◆ **What the task requires**
Exactly reproduce each line of the listing that follows.

◆ **Information given**

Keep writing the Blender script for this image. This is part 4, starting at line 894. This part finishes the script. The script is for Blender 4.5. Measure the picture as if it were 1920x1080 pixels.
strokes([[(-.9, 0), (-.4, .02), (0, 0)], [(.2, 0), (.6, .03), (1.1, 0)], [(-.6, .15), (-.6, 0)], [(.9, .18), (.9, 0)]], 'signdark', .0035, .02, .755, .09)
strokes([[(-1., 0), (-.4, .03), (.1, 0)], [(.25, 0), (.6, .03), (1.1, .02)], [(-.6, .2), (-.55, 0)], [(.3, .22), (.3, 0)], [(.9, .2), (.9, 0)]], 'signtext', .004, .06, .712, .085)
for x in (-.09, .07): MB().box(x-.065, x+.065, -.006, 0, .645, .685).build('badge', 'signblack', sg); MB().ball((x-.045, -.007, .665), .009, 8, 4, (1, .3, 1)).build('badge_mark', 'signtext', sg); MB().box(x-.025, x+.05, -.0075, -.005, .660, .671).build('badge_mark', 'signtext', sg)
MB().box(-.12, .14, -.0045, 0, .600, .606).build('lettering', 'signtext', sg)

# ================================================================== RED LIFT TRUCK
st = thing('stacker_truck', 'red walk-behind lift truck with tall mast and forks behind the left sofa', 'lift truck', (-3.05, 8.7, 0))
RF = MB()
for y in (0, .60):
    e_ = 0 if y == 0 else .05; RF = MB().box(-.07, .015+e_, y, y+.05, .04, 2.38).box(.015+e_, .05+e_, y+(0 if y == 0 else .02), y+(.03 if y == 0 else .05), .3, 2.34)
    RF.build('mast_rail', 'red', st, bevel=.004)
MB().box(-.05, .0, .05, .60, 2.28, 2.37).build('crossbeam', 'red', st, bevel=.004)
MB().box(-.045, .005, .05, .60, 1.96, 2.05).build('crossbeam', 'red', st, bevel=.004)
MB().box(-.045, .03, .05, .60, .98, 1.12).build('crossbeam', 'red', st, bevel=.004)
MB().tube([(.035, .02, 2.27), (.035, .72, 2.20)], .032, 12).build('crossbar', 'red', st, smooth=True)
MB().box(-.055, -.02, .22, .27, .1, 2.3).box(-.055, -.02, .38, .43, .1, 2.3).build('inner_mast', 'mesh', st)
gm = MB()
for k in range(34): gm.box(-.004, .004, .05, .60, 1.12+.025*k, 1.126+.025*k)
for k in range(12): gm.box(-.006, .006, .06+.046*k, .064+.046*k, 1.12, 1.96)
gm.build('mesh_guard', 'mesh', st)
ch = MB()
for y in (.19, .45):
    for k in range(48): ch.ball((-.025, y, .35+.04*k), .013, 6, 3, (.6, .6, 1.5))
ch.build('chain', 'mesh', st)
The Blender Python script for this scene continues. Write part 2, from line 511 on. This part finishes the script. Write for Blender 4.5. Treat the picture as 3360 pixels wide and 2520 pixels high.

◆ **Final result**
Keep writing the Blender script for this image. This is part 4, starting at line 894. This part finishes the script. The script is for Blender 4.5. Measure the picture as if it were 1920x1080 pixels.
strokes([[(-.9, 0), (-.4, .02), (0, 0)], [(.2, 0), (.6, .03), (1.1, 0)], [(-.6, .15), (-.6, 0)], [(.9, .18), (.9, 0)]], 'signdark', .0035, .02, .755, .09)
strokes([[(-1., 0), (-.4, .03), (.1, 0)], [(.25, 0), (.6, .03), (1.1, .02)], [(-.6, .2), (-.55, 0)], [(.3, .22), (.3, 0)], [(.9, .2), (.9, 0)]], 'signtext', .004, .06, .712, .085)
for x in (-.09, .07): MB().box(x-.065, x+.065, -.006, 0, .645, .685).build('badge', 'signblack', sg); MB().ball((x-.045, -.007, .665), .009, 8, 4, (1, .3, 1)).build('badge_mark', 'signtext', sg); MB().box(x-.025, x+.05, -.0075, -.005, .660, .671).build('badge_mark', 'signtext', sg)
MB().box(-.12, .14, -.0045, 0, .600, .606).build('lettering', 'signtext', sg)

# ================================================================== RED LIFT TRUCK
st = thing('stacker_truck', 'red walk-behind lift truck with tall mast and forks behind the left sofa', 'lift truck', (-3.05, 8.7, 0))
RF = MB()
for y in (0, .60):
    e_ = 0 if y == 0 else .05; RF = MB().box(-.07, .015+e_, y, y+.05, .04, 2.38).box(.015+e_, .05+e_, y+(0 if y == 0 else .02), y+(.03 if y == 0 else .05), .3, 2.34)
    RF.build('mast_rail', 'red', st, bevel=.004)
MB().box(-.05, .0, .05, .60, 2.28, 2.37).build('crossbeam', 'red', st, bevel=.004)
MB().box(-.045, .005, .05, .60, 1.96, 2.05).build('crossbeam', 'red', st, bevel=.004)
MB().box(-.045, .03, .05, .60, .98, 1.12).build('crossbeam', 'red', st, bevel=.004)
MB().tube([(.035, .02, 2.27), (.035, .72, 2.20)], .032, 12).build('crossbar', 'red', st, smooth=True)
MB().box(-.055, -.02, .22, .27, .1, 2.3).box(-.055, -.02, .38, .43, .1, 2.3).build('inner_mast', 'mesh', st)
gm = MB()
for k in range(34): gm.box(-.004, .004, .05, .60, 1.12+.025*k, 1.126+.025*k)
for k in range(12): gm.box(-.006, .006, .06+.046*k, .064+.046*k, 1.12, 1.96)
gm.build('mesh_guard', 'mesh', st)
ch = MB()
for y in (.19, .45):
    for k in range(48): ch.ball((-.025, y, .35+.04*k), .013, 6, 3, (.6, .6, 1.5))
ch.build('chain', 'mesh', st)
The Blender Python script for this scene continues. Write part 2, from line 511 on. This part finishes the script. Write for Blender 4.5. Treat the picture as 3360 pixels wide and 2520 pixels high.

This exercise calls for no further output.